When employers lead by example, working shorter working weeks as some CEOs now do this leads to a happier workforce, we get the job done in less time, think sharper and leave feeling fulfilled looking forward to our down time.

The flexible working request, making it work for you

So you’ve made the flexible working request and it’s been accepted, now what?
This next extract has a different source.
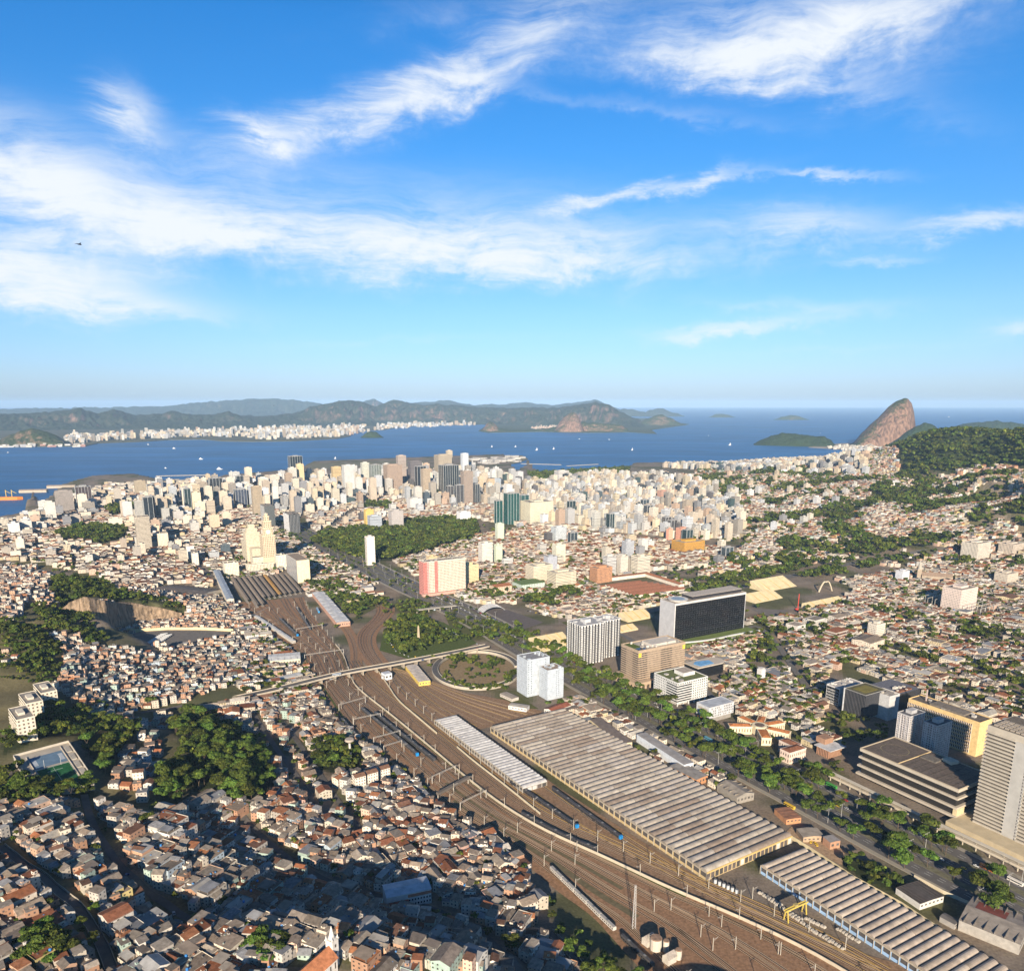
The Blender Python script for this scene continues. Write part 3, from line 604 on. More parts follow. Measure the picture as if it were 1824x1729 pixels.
def bar_line(mb, pts, w, z0, z1, mat=0, col=(1, 1, 1), zf=None):
 """a wall or kerb of width w following pts"""
 l, r = offset_line(pts, w / 2), offset_line(pts, -w / 2)
 H = (lambda p: 0.0) if zf is None else (lambda p: zf(*p))
 for i in range(len(pts) - 1):
  for a, b in ((r[i], r[i+1]), (l[i+1], l[i])):
   mb.face([(*a, H(a)+z0), (*b, H(b)+z0), (*b, H(b)+z1), (*a, H(a)+z1)], mat, col)
  q = [r[i], r[i+1], l[i+1], l[i]]; mb.face([(*p, H(p)+z1) for p in q], mat, col)
 for a, b in ((l[0], r[0]), (r[-1], l[-1])): mb.face([(*a, H(a)+z0), (*b, H(b)+z0), (*b, H(b)+z1), (*a, H(a)+z1)], mat, col)
def resample(pts, n):
 P = np.array(pts); d = np.r_[0, np.cumsum(np.hypot(*np.diff(P, axis=0).T))]
 s = np.linspace(0, d[-1], n)
 return np.stack([np.interp(s, d, P[:, 0]), np.interp(s, d, P[:, 1])], -1)
material('ballast', 0.95, noise=0.45, nscale=0.35, spec=0.1)
material('asphalt', 0.9, noise=0.22, nscale=0.15, spec=0.2)
material('rail_steel', 0.45, color=(0.46, 0.33, 0.22), src='fixed')
material('sleepers', 0.95, noise=0.3, nscale=0.8, spec=0.1)
material('grass', 0.95, noise=0.35, nscale=0.25, spec=0.1)
B_COL = (0.28, 0.165, 0.095)
def sheet(name, poly, z, mat, col, label):
 from mathutils.geometry import tessellate_polygon
 tri = tessellate_polygon([[Vector((p[0], p[1], 0)) for p in poly]])
 m = MB()
 for t in tri:
  q = [(poly[i][0], poly[i][1], z) for i in t]
  if (q[1][0]-q[0][0])*(q[2][1]-q[0][1]) - (q[1][1]-q[0][1])*(q[2][0]-q[0][0]) < 0: q.reverse()
  m.face(q, 0, col)
 o = m.build(name, MATS[mat]); tag(o, label, kind='structure'); return o
RL = resample(smooth_line(PXY(RAIL_L)), 90); RW = resample(smooth_line(PXY(WALL_A)), 90)
def corridor_line(f, i0=0, i1=90): return [tuple(RL[i]*(1-f) + RW[i]*f) for i in range(i0, i1)]
def track(pts, label, group, yellow=False):
 pts = list(pts); x, y = pts[0]
 r = empty('railway_track', (0, 0, 0), label, 'railway track', group)
 m = MB(); strip(m, pts, 2.7, 0.07, 0, random.choice(((0.09,0.058,0.04),(0.06,0.042,0.03),(0.14,0.088,0.056),(0.19,0.13,0.085),(0.10,0.08,0.065)))); m.build('sleeper_bed', MATS['sleepers'], r)
 for o in (-0.8, 0.8):
  m = MB(); bar_line(m, offset_line(pts, o), 0.2, 0.07, 0.26); m.build('rail', MATS['rail_steel'], r)
 if yellow:
  m = MB(); bar_line(m, offset_line(pts, 1.6), 0.16, 0.05, 0.34, 0, (0.42, 0.27, 0.07)); m.build('third_rail', MATS['painted_metal'], r)
 return r
def wall(name, pts, h, label, w=0.5, col=(0.52, 0.45, 0.34), zf=None):
 m = MB(); bar_line(m, pts, w, -1.0, h, 0, col, zf); return tag(m.build(name, MATS['concrete']), label, 'wall')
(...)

  1. Keep a work pattern diary to work out where and when you do your best work, if like me you write better from the library with resources to hand, or from home, or prefer to make your telephone calls when the office is quiet before everyone else comes in work to these patterns, they are your strengths!
  2. Know when to switch off and try to have switched off periods during the day. I check my emails once every two hours on the hour so I don’t get disturbed by lots of auto updates, I also try to use technology to my advantage, so I can check emails on the go and be as responsive as I would be in the office.
  3. Keep talking to your manager and make sure that they see the results of flexible working, ask to review the arrangements during your supervisions too. You need to make sure they don’t think you’re opting out of anything by working flexibly
  4. If meetings are planned for your day off try to gently change these arrangements, don’t take it personally or feel overlooked but don’t apologise for your working arrangements either, try to arrange it so they’re organised when you are in the office, and try to get a working relationship going where you and colleagues can all be a bit more flexible about where and when you meet
  5. Be mindful, try to live in the now at work and at home, I’m still learning to do this, but it’s important to be where you are and not where you’re not, whether that’s at home, your other job, with the kids or your partner, it really does help with your work-life balance!

What about you? Do you have enough flex in your work life?